**EXCERPTED DATA:**
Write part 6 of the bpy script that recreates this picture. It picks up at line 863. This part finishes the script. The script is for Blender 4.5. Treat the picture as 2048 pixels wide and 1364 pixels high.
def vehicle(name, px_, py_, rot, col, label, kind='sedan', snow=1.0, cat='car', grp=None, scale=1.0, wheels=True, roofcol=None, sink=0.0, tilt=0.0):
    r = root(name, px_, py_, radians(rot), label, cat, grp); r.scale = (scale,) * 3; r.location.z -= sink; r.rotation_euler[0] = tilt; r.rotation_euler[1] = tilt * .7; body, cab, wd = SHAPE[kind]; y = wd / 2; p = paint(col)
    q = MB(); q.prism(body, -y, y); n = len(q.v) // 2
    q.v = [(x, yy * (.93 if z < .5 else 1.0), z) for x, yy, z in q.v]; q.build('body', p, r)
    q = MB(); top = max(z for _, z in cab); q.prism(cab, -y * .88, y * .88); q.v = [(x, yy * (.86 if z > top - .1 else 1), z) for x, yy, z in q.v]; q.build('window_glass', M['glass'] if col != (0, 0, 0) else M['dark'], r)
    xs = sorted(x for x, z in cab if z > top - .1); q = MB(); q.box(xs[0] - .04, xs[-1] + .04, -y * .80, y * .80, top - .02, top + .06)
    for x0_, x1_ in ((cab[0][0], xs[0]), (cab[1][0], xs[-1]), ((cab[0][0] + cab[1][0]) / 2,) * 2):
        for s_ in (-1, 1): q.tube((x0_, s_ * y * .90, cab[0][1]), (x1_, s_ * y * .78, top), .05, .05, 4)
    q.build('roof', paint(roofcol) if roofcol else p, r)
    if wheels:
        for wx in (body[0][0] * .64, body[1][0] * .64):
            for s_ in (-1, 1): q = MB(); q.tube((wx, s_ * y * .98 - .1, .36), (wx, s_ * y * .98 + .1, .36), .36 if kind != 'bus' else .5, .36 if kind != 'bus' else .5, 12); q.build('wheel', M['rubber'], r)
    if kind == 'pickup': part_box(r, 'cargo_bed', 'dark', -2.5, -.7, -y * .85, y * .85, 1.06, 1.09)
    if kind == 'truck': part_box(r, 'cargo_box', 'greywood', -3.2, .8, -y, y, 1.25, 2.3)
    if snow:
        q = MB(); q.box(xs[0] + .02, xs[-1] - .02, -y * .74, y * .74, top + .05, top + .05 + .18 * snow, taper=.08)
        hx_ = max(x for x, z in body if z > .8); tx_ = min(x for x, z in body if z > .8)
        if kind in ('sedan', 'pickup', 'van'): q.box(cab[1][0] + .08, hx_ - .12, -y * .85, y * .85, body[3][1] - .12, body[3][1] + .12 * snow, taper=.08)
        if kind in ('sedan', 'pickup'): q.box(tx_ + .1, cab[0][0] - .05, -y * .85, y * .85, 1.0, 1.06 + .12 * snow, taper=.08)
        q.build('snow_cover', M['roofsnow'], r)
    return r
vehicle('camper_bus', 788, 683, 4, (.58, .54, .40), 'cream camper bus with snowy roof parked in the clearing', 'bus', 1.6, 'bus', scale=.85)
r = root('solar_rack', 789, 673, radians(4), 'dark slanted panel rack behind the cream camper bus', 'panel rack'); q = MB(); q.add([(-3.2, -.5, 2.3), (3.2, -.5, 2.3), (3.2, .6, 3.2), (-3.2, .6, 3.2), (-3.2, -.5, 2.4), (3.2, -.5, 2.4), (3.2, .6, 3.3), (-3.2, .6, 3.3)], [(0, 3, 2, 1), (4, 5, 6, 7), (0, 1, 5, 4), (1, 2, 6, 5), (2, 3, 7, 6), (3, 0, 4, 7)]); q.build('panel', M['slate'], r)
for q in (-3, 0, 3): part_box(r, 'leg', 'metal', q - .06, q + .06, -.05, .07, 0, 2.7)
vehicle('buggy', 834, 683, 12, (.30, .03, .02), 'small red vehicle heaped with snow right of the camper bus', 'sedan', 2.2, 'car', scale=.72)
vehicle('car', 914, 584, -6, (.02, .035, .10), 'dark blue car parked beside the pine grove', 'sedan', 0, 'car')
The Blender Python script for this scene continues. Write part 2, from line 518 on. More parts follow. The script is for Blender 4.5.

**DIRECTIONS FOR THIS TASK:** Type out the full listing again, exactly as given.

**THE OUTPUT:**
Write part 6 of the bpy script that recreates this picture. It picks up at line 863. This part finishes the script. The script is for Blender 4.5. Treat the picture as 2048 pixels wide and 1364 pixels high.
def vehicle(name, px_, py_, rot, col, label, kind='sedan', snow=1.0, cat='car', grp=None, scale=1.0, wheels=True, roofcol=None, sink=0.0, tilt=0.0):
    r = root(name, px_, py_, radians(rot), label, cat, grp); r.scale = (scale,) * 3; r.location.z -= sink; r.rotation_euler[0] = tilt; r.rotation_euler[1] = tilt * .7; body, cab, wd = SHAPE[kind]; y = wd / 2; p = paint(col)
    q = MB(); q.prism(body, -y, y); n = len(q.v) // 2
    q.v = [(x, yy * (.93 if z < .5 else 1.0), z) for x, yy, z in q.v]; q.build('body', p, r)
    q = MB(); top = max(z for _, z in cab); q.prism(cab, -y * .88, y * .88); q.v = [(x, yy * (.86 if z > top - .1 else 1), z) for x, yy, z in q.v]; q.build('window_glass', M['glass'] if col != (0, 0, 0) else M['dark'], r)
    xs = sorted(x for x, z in cab if z > top - .1); q = MB(); q.box(xs[0] - .04, xs[-1] + .04, -y * .80, y * .80, top - .02, top + .06)
    for x0_, x1_ in ((cab[0][0], xs[0]), (cab[1][0], xs[-1]), ((cab[0][0] + cab[1][0]) / 2,) * 2):
        for s_ in (-1, 1): q.tube((x0_, s_ * y * .90, cab[0][1]), (x1_, s_ * y * .78, top), .05, .05, 4)
    q.build('roof', paint(roofcol) if roofcol else p, r)
    if wheels:
        for wx in (body[0][0] * .64, body[1][0] * .64):
            for s_ in (-1, 1): q = MB(); q.tube((wx, s_ * y * .98 - .1, .36), (wx, s_ * y * .98 + .1, .36), .36 if kind != 'bus' else .5, .36 if kind != 'bus' else .5, 12); q.build('wheel', M['rubber'], r)
    if kind == 'pickup': part_box(r, 'cargo_bed', 'dark', -2.5, -.7, -y * .85, y * .85, 1.06, 1.09)
    if kind == 'truck': part_box(r, 'cargo_box', 'greywood', -3.2, .8, -y, y, 1.25, 2.3)
    if snow:
        q = MB(); q.box(xs[0] + .02, xs[-1] - .02, -y * .74, y * .74, top + .05, top + .05 + .18 * snow, taper=.08)
        hx_ = max(x for x, z in body if z > .8); tx_ = min(x for x, z in body if z > .8)
        if kind in ('sedan', 'pickup', 'van'): q.box(cab[1][0] + .08, hx_ - .12, -y * .85, y * .85, body[3][1] - .12, body[3][1] + .12 * snow, taper=.08)
        if kind in ('sedan', 'pickup'): q.box(tx_ + .1, cab[0][0] - .05, -y * .85, y * .85, 1.0, 1.06 + .12 * snow, taper=.08)
        q.build('snow_cover', M['roofsnow'], r)
    return r
vehicle('camper_bus', 788, 683, 4, (.58, .54, .40), 'cream camper bus with snowy roof parked in the clearing', 'bus', 1.6, 'bus', scale=.85)
r = root('solar_rack', 789, 673, radians(4), 'dark slanted panel rack behind the cream camper bus', 'panel rack'); q = MB(); q.add([(-3.2, -.5, 2.3), (3.2, -.5, 2.3), (3.2, .6, 3.2), (-3.2, .6, 3.2), (-3.2, -.5, 2.4), (3.2, -.5, 2.4), (3.2, .6, 3.3), (-3.2, .6, 3.3)], [(0, 3, 2, 1), (4, 5, 6, 7), (0, 1, 5, 4), (1, 2, 6, 5), (2, 3, 7, 6), (3, 0, 4, 7)]); q.build('panel', M['slate'], r)
for q in (-3, 0, 3): part_box(r, 'leg', 'metal', q - .06, q + .06, -.05, .07, 0, 2.7)
vehicle('buggy', 834, 683, 12, (.30, .03, .02), 'small red vehicle heaped with snow right of the camper bus', 'sedan', 2.2, 'car', scale=.72)
vehicle('car', 914, 584, -6, (.02, .035, .10), 'dark blue car parked beside the pine grove', 'sedan', 0, 'car')
The Blender Python script for this scene continues. Write part 2, from line 518 on. More parts follow. The script is for Blender 4.5.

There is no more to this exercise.